View From a Height
Commentary from the Mile High City
Saturday, May 10, 2003
Michael Wilbon continues stumpingf or Michael Jordan in today's Washington Post, arguing that black fans, at some level, have a right to feel angry about the way Jordan says he was treated. In the last two days, Sally Jenkins has written persuasively (here and here) that Pollin was right to let Jordan go, that he didn't owe him anything more than a business decision, and that Jordan had alienated practically everyone in the organization without noticeably improving the team.


Wilbon has consistently evaluated issues on merit, but he has a blind spot when it comes to race and the NBA, as though whites own the teams when blacks really should. He admits, offhandedly, that race didn't have anything to do with the actual decision to fire Jordan, which is big of him, but then proceeds to use the racially charged word "exploitation" in reference to the events, and tries to explain to whites why blacks feel so upset over them. Nonsense. If race didn't have anything to do with the firing, then blacks have no valid reason for being upset for it on racial grounds. That's how we evaluate events in a rational manner.

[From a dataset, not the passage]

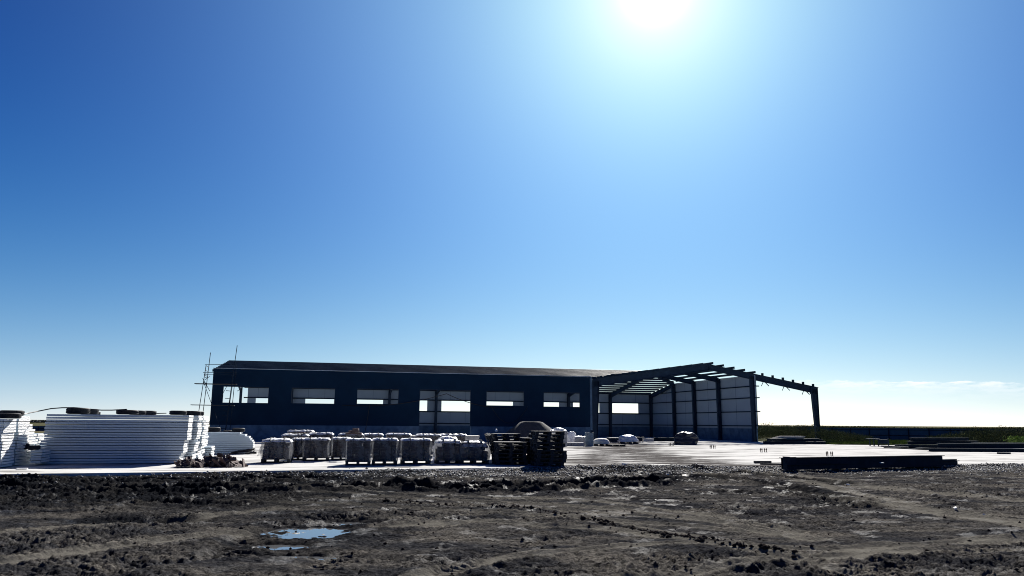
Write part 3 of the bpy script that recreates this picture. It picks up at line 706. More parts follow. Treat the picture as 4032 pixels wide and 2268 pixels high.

Wilbon not only fails to make this point, he closes the column by implying that he has real sympathy for it. He completely fails to consider that by talking about "exploitation," and bring race into the discussion, he and John Thompson, who has his own racial baggage from his days as Georgetown coach, aren't responsible for it, and couldn't do anything to defuse the complaints. Instead of writing a column explaining blacks to whites, he should be writing a column explaining to blacks why race isn't any issue.


If he isn't willing to do that, he either considers Pollin so incompetent as an owner (not necessarily a wrong-headed view), that he's willing to exploit race to help run him out of town, or he secretly believes that race does have something to do with the decision. The first option makes him just as cynical and irresponsible as he accuses Pollin of being; race is far to charged and important a problem to waste on irrelevent issues. The second makes him no better than a Bill Rhoden, who, near as I can tell, views everything through black-colored lenses.